An ING survey illustrates the problem: 86 percent of the 1,000 Americans nationwide surveyed expect to live in comfort during their retirement, 75 percent don’t have a clue about the nitty-gritty of how to turn their retirement savings into a stream of income.
Mathews has seen the problem first-hand. When his father retired at the age of 67, after 50 years of work “it was very frightening for him: when his next paycheck didn’t materialize, Mathews recalls. “He knew his pension would kick in, but he ended up going back to work, working a day or two a week so he’d have the comfort of that paycheck. He hadn’t thought about this kind of issue.”
One problem retirees face is that in place of their paycheck they now must grapple with a complex mix of pension or 401(k), Social Security, other investment portfolios, real estate rental income, etc.
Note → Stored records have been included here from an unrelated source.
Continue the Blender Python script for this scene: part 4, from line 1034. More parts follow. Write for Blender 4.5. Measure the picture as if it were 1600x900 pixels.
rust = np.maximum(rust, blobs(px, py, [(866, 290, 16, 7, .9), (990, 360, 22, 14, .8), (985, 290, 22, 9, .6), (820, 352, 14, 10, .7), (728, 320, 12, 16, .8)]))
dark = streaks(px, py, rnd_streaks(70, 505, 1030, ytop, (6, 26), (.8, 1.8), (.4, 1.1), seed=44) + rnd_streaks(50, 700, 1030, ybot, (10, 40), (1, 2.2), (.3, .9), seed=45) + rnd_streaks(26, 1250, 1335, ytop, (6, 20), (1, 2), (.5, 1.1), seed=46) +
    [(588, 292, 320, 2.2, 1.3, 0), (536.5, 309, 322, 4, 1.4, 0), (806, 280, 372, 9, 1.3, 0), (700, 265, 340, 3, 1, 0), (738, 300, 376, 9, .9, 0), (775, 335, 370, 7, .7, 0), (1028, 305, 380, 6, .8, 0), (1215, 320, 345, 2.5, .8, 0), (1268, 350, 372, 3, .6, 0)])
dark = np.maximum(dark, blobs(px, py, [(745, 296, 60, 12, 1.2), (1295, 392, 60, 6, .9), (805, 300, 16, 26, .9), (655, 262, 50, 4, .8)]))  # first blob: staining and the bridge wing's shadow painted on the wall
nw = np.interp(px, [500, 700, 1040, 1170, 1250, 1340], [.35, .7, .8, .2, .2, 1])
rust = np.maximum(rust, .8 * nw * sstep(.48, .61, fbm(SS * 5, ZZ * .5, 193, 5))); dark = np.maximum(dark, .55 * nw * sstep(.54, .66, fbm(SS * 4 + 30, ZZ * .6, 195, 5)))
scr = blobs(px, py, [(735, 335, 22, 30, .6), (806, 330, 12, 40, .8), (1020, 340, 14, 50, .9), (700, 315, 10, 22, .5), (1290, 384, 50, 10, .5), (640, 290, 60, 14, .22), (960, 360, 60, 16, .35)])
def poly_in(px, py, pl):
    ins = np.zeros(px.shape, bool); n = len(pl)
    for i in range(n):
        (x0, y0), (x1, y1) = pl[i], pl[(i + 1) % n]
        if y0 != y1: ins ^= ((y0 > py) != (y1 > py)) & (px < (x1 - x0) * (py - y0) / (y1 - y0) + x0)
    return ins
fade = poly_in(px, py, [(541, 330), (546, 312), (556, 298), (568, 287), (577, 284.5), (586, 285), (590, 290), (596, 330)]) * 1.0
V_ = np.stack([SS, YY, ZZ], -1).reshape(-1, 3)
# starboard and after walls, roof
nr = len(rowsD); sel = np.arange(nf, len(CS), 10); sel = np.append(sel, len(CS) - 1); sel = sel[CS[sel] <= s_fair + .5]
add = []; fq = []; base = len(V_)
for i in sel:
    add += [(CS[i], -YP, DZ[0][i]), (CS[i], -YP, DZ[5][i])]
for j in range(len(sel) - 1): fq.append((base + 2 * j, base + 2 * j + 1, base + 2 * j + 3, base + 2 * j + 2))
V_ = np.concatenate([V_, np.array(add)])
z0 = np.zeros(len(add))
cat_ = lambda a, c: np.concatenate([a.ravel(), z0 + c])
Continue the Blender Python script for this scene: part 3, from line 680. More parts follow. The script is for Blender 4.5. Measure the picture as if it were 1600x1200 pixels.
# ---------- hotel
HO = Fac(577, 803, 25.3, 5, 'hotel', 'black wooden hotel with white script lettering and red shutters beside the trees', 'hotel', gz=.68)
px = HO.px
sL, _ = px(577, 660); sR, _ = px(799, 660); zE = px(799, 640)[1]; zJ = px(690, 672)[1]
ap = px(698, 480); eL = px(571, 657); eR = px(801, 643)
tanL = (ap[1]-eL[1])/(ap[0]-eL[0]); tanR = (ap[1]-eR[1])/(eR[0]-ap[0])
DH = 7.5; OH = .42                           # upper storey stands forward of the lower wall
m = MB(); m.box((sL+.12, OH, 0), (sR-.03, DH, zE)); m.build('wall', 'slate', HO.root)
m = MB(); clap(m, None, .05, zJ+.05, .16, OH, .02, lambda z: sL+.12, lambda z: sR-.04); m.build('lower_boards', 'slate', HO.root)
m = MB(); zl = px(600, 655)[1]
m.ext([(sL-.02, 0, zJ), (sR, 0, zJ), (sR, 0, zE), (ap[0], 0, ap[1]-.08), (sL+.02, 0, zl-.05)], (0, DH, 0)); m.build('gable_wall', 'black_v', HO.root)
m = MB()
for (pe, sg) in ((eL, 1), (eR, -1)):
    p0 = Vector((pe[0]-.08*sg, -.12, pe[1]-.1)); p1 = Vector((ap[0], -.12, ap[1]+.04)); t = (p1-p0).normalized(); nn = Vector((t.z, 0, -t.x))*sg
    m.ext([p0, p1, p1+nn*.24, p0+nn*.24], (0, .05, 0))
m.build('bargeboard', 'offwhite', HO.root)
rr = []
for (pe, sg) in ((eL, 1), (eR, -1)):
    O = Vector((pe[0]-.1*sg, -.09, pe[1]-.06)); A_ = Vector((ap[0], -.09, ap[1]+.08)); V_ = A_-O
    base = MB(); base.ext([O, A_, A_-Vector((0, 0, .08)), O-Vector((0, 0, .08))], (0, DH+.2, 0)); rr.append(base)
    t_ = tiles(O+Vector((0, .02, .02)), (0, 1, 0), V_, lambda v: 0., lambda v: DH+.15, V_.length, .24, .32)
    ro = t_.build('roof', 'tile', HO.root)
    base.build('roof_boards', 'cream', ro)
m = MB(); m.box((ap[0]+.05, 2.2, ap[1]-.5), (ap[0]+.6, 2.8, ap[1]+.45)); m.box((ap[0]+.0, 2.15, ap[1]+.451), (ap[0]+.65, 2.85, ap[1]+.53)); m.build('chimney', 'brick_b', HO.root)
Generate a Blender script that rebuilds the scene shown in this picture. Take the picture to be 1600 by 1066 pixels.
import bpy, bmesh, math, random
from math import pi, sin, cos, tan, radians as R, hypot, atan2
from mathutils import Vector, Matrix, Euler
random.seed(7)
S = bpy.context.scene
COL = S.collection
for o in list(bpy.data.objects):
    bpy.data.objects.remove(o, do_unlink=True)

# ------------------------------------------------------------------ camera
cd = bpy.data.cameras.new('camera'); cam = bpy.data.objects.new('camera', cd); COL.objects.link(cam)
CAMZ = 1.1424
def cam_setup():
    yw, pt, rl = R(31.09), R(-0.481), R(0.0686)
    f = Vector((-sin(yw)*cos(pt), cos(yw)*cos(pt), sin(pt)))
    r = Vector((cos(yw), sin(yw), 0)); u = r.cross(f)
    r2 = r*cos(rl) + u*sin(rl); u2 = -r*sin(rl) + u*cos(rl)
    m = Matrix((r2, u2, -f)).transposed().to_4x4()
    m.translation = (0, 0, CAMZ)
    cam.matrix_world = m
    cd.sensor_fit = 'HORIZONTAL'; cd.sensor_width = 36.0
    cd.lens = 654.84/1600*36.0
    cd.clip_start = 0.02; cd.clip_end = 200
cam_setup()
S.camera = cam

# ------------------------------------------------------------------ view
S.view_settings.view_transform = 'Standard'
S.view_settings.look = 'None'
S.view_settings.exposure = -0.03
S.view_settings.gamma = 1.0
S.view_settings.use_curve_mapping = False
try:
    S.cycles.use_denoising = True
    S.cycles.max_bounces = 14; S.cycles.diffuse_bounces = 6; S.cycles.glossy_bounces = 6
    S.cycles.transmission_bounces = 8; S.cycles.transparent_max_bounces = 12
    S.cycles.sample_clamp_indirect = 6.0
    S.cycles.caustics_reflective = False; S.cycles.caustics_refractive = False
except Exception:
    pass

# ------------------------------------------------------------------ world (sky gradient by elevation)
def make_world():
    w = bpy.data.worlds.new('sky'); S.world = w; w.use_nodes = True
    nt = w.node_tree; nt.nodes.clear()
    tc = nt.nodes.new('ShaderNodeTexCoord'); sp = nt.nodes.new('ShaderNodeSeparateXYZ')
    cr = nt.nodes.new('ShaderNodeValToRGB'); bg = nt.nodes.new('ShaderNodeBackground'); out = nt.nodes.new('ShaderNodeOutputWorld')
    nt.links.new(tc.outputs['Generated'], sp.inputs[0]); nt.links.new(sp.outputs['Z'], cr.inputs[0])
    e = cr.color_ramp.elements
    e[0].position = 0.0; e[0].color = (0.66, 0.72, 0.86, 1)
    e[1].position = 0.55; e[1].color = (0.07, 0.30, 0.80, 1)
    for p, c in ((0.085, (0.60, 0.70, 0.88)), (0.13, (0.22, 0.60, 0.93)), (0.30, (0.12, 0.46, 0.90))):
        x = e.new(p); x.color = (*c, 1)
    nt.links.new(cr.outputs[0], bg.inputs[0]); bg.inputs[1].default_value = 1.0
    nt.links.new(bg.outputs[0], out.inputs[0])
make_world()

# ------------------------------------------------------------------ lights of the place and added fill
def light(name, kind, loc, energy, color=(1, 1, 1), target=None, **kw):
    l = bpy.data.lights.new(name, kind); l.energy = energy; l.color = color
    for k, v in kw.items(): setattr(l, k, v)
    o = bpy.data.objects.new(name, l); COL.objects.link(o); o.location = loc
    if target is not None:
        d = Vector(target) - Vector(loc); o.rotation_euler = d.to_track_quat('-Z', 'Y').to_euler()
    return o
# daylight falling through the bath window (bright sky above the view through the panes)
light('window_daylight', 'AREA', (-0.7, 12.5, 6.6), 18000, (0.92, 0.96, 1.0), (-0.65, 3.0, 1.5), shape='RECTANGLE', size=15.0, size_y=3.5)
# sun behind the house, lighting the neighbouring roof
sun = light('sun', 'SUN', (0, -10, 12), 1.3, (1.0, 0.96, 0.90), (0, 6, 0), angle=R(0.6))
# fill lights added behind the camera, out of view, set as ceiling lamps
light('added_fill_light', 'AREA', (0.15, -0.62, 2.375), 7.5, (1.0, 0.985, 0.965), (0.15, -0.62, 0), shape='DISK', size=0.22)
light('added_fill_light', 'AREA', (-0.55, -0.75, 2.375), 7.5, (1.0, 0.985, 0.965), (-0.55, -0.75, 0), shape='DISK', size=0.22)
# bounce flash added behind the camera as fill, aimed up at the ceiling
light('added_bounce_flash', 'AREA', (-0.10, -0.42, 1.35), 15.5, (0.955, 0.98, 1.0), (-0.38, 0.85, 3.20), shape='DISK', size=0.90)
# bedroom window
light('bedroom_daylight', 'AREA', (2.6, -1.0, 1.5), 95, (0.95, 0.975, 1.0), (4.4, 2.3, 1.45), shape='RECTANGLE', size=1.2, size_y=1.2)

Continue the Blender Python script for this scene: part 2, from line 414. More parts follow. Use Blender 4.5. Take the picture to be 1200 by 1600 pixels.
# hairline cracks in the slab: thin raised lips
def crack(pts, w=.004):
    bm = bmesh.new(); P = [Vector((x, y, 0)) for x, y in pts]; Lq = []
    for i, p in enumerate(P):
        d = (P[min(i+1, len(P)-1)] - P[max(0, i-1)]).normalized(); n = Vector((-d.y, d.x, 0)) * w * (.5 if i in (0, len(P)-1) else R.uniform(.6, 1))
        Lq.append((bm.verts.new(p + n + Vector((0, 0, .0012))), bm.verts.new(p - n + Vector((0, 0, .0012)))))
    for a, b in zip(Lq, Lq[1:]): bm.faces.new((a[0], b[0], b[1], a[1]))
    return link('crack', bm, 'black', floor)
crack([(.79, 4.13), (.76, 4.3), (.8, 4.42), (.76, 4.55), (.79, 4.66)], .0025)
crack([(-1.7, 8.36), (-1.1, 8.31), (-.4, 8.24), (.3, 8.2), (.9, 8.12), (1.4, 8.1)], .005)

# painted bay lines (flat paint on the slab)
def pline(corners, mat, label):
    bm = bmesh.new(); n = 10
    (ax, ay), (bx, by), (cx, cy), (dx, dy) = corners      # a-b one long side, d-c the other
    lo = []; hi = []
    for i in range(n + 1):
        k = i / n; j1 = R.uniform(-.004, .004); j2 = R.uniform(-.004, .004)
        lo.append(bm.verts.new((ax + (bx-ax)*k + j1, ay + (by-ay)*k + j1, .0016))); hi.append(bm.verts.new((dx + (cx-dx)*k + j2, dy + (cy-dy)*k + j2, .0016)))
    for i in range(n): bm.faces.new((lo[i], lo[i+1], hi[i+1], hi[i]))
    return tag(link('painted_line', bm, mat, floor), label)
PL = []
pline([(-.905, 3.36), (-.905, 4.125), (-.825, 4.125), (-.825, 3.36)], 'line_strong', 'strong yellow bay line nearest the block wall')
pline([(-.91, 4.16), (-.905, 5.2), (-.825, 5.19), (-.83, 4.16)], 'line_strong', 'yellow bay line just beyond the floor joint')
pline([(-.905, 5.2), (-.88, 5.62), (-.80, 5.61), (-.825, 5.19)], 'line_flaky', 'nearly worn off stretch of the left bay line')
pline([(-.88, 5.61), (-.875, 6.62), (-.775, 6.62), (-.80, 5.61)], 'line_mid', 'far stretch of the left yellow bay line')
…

The complexity means “this is not a “do-it-yourself” operation”, warns Jodie Hale, vice president of retirement plans marketing at Pioneer Investment Management.
For retirees who aren’t comfortable managing their money, the answer may be buying a fixed annuity that means they know, to the dollar, how much money they’ll get every year for the rest of their lives.
“Some investors can’t sleep at night without this kinda of certainty,” Hale says.
But Barbara Raasch, a partner at Ernst & Young, suggests instead setting up a cash management account that contains six months’ worth of living expenses, giving retirees more flexibility and control. Interest income from the retirees’ investments (those held outside tax-deferred plans like an IRA or 401(k) plan) is automatically deposited in that account monthly.
“That way, your portfolio is sending you a paycheck,” Raasch says. Quarterly, the retiree should sit down with their financial adviser to discuss what assets – starting with taxable portfolios outside the IRA and 401(k) plan and taking individual tax consequences – should be sold to replenish that cash management account.
One of the biggest mistakes a retiree can make – other than not thinking at all about how to design a retirement paycheck – is locking themselves into a post-retirement stream of income that can’t be changed with their circumstances, says Patrick Horan, a certified financial planner in Towson, Maryland.
“All of their situations are different from what they thought they would be” in retirement, Horan says of his clients.
“The goal is to have enough available that you’re not forced to sell when the market is ugly ad you’d have to take big losses,” Raasch says. “You also need to make sure your portfolio is properly invested – that your pool of savings is still growing in retirement, so you don’t need to withdraw more than 3 percent or 4 percent of your capital in any given year.”